_Task prompt:_ Up to and including the line that contains "COL = scene.collection", write out each line of the material from its first line, exactly.

* start Material *

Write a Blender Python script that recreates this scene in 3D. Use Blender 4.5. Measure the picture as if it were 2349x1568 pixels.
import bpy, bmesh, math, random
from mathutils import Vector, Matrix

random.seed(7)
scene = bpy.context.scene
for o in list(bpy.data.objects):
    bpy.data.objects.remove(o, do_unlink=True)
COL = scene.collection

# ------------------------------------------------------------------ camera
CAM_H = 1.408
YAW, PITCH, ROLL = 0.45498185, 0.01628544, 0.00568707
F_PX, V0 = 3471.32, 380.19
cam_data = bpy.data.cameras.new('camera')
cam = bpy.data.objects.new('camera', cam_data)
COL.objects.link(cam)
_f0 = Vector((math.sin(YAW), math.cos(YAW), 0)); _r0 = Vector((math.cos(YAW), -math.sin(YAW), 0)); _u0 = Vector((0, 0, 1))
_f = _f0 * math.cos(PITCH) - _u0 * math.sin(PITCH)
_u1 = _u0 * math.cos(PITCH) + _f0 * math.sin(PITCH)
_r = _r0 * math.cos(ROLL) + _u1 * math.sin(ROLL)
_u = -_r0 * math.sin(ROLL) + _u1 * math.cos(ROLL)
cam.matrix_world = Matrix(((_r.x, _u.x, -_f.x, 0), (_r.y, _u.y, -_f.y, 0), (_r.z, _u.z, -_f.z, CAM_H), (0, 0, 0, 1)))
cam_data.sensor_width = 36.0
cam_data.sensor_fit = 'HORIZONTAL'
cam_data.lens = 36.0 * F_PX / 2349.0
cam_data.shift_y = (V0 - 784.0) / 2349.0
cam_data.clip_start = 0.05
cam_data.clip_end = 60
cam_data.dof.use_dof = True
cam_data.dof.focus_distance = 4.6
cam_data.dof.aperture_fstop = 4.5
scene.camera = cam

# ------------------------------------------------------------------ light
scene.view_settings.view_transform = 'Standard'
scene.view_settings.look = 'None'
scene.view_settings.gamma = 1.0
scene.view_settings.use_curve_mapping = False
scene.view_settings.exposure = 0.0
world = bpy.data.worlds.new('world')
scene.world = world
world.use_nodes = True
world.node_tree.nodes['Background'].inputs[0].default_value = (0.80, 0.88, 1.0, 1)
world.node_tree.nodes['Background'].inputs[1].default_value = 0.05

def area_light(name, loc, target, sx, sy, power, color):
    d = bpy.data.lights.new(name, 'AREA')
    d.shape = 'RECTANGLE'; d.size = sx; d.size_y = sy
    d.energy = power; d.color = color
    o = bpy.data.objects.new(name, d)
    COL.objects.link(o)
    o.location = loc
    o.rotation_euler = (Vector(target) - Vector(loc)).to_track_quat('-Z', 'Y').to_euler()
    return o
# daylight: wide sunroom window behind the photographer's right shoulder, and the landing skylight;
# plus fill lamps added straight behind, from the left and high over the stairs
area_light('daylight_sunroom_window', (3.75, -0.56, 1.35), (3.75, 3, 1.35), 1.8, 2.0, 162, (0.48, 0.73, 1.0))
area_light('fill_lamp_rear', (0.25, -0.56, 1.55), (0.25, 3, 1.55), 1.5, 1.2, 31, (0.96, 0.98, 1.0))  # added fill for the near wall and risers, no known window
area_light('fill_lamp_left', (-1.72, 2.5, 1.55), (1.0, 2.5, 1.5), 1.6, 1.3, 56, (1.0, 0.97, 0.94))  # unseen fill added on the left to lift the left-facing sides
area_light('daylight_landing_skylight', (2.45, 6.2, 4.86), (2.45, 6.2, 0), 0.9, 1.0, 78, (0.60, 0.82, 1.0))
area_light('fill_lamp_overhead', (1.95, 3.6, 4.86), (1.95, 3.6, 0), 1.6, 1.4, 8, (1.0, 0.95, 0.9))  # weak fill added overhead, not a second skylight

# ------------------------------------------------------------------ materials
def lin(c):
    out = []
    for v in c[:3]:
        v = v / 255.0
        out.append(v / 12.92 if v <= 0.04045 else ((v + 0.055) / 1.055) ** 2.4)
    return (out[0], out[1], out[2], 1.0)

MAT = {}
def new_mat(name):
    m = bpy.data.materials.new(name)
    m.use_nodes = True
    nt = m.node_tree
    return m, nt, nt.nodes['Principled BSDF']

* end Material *

_Written answer:_
Write a Blender Python script that recreates this scene in 3D. Use Blender 4.5. Measure the picture as if it were 2349x1568 pixels.
import bpy, bmesh, math, random
from mathutils import Vector, Matrix

random.seed(7)
scene = bpy.context.scene
for o in list(bpy.data.objects):
    bpy.data.objects.remove(o, do_unlink=True)
COL = scene.collection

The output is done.